— start Exercise materials —

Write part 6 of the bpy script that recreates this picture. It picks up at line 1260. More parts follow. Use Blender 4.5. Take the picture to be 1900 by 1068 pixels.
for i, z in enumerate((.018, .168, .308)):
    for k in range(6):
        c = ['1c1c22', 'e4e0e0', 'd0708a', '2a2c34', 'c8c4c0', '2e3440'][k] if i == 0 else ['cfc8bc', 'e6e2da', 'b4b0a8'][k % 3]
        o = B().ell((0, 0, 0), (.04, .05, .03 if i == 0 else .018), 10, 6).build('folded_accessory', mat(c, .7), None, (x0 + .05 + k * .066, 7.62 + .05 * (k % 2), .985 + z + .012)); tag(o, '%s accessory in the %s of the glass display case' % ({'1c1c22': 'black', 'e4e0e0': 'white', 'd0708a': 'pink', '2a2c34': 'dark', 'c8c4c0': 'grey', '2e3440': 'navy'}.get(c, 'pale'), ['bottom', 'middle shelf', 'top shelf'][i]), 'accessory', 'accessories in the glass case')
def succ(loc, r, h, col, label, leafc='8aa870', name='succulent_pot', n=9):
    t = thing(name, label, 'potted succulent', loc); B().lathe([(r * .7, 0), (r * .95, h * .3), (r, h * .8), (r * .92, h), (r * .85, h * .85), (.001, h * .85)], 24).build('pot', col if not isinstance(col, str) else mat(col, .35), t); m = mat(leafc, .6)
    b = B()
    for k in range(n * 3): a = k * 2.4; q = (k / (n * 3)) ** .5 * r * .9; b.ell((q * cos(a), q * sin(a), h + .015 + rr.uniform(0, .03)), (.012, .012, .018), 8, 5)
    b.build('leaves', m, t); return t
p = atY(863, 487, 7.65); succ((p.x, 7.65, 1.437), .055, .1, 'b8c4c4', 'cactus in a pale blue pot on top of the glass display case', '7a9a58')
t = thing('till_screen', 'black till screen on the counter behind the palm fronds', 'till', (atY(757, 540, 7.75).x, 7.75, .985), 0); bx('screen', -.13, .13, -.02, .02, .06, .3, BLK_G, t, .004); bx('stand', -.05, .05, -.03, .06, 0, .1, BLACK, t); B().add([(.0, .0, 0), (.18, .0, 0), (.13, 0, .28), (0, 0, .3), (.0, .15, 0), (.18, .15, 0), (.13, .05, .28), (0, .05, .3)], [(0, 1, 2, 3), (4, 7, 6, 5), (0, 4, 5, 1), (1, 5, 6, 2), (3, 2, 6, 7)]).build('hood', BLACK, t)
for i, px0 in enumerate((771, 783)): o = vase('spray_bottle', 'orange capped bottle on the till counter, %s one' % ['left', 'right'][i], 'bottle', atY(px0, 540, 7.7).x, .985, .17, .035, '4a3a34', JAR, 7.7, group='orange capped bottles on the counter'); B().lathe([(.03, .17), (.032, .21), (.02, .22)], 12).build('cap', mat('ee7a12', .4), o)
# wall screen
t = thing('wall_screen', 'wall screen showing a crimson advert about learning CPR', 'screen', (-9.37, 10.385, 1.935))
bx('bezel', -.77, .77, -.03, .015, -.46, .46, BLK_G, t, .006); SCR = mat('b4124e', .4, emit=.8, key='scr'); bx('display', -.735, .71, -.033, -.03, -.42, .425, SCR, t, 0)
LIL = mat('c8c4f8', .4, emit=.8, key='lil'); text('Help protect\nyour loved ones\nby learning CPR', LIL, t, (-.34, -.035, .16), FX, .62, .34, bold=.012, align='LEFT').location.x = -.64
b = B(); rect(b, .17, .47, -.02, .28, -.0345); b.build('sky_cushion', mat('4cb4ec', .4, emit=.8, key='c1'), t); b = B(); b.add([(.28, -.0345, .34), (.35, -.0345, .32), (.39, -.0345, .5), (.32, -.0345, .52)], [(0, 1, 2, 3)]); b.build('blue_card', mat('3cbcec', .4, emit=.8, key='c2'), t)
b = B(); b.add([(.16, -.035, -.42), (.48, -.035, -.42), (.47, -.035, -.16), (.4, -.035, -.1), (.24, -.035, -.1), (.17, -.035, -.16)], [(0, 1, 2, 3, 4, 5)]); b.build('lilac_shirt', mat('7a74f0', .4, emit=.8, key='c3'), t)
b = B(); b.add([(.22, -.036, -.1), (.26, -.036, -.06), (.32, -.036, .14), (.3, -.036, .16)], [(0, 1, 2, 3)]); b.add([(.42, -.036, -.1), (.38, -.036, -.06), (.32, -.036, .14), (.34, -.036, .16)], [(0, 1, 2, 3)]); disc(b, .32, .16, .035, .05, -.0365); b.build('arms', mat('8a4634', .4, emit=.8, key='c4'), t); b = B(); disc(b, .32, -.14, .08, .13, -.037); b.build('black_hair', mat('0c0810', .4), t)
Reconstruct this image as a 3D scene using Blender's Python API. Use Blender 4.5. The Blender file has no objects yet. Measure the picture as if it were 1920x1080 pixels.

— end Exercise materials —

The exercise: Every entry should be printed again exactly as it stands.

Solution for this exercise:
Write part 6 of the bpy script that recreates this picture. It picks up at line 1260. More parts follow. Use Blender 4.5. Take the picture to be 1900 by 1068 pixels.
for i, z in enumerate((.018, .168, .308)):
    for k in range(6):
        c = ['1c1c22', 'e4e0e0', 'd0708a', '2a2c34', 'c8c4c0', '2e3440'][k] if i == 0 else ['cfc8bc', 'e6e2da', 'b4b0a8'][k % 3]
        o = B().ell((0, 0, 0), (.04, .05, .03 if i == 0 else .018), 10, 6).build('folded_accessory', mat(c, .7), None, (x0 + .05 + k * .066, 7.62 + .05 * (k % 2), .985 + z + .012)); tag(o, '%s accessory in the %s of the glass display case' % ({'1c1c22': 'black', 'e4e0e0': 'white', 'd0708a': 'pink', '2a2c34': 'dark', 'c8c4c0': 'grey', '2e3440': 'navy'}.get(c, 'pale'), ['bottom', 'middle shelf', 'top shelf'][i]), 'accessory', 'accessories in the glass case')
def succ(loc, r, h, col, label, leafc='8aa870', name='succulent_pot', n=9):
    t = thing(name, label, 'potted succulent', loc); B().lathe([(r * .7, 0), (r * .95, h * .3), (r, h * .8), (r * .92, h), (r * .85, h * .85), (.001, h * .85)], 24).build('pot', col if not isinstance(col, str) else mat(col, .35), t); m = mat(leafc, .6)
    b = B()
    for k in range(n * 3): a = k * 2.4; q = (k / (n * 3)) ** .5 * r * .9; b.ell((q * cos(a), q * sin(a), h + .015 + rr.uniform(0, .03)), (.012, .012, .018), 8, 5)
    b.build('leaves', m, t); return t
p = atY(863, 487, 7.65); succ((p.x, 7.65, 1.437), .055, .1, 'b8c4c4', 'cactus in a pale blue pot on top of the glass display case', '7a9a58')
t = thing('till_screen', 'black till screen on the counter behind the palm fronds', 'till', (atY(757, 540, 7.75).x, 7.75, .985), 0); bx('screen', -.13, .13, -.02, .02, .06, .3, BLK_G, t, .004); bx('stand', -.05, .05, -.03, .06, 0, .1, BLACK, t); B().add([(.0, .0, 0), (.18, .0, 0), (.13, 0, .28), (0, 0, .3), (.0, .15, 0), (.18, .15, 0), (.13, .05, .28), (0, .05, .3)], [(0, 1, 2, 3), (4, 7, 6, 5), (0, 4, 5, 1), (1, 5, 6, 2), (3, 2, 6, 7)]).build('hood', BLACK, t)
for i, px0 in enumerate((771, 783)): o = vase('spray_bottle', 'orange capped bottle on the till counter, %s one' % ['left', 'right'][i], 'bottle', atY(px0, 540, 7.7).x, .985, .17, .035, '4a3a34', JAR, 7.7, group='orange capped bottles on the counter'); B().lathe([(.03, .17), (.032, .21), (.02, .22)], 12).build('cap', mat('ee7a12', .4), o)
# wall screen
t = thing('wall_screen', 'wall screen showing a crimson advert about learning CPR', 'screen', (-9.37, 10.385, 1.935))
bx('bezel', -.77, .77, -.03, .015, -.46, .46, BLK_G, t, .006); SCR = mat('b4124e', .4, emit=.8, key='scr'); bx('display', -.735, .71, -.033, -.03, -.42, .425, SCR, t, 0)
LIL = mat('c8c4f8', .4, emit=.8, key='lil'); text('Help protect\nyour loved ones\nby learning CPR', LIL, t, (-.34, -.035, .16), FX, .62, .34, bold=.012, align='LEFT').location.x = -.64
b = B(); rect(b, .17, .47, -.02, .28, -.0345); b.build('sky_cushion', mat('4cb4ec', .4, emit=.8, key='c1'), t); b = B(); b.add([(.28, -.0345, .34), (.35, -.0345, .32), (.39, -.0345, .5), (.32, -.0345, .52)], [(0, 1, 2, 3)]); b.build('blue_card', mat('3cbcec', .4, emit=.8, key='c2'), t)
b = B(); b.add([(.16, -.035, -.42), (.48, -.035, -.42), (.47, -.035, -.16), (.4, -.035, -.1), (.24, -.035, -.1), (.17, -.035, -.16)], [(0, 1, 2, 3, 4, 5)]); b.build('lilac_shirt', mat('7a74f0', .4, emit=.8, key='c3'), t)
b = B(); b.add([(.22, -.036, -.1), (.26, -.036, -.06), (.32, -.036, .14), (.3, -.036, .16)], [(0, 1, 2, 3)]); b.add([(.42, -.036, -.1), (.38, -.036, -.06), (.32, -.036, .14), (.34, -.036, .16)], [(0, 1, 2, 3)]); disc(b, .32, .16, .035, .05, -.0365); b.build('arms', mat('8a4634', .4, emit=.8, key='c4'), t); b = B(); disc(b, .32, -.14, .08, .13, -.037); b.build('black_hair', mat('0c0810', .4), t)
Reconstruct this image as a 3D scene using Blender's Python API. Use Blender 4.5. The Blender file has no objects yet. Measure the picture as if it were 1920x1080 pixels.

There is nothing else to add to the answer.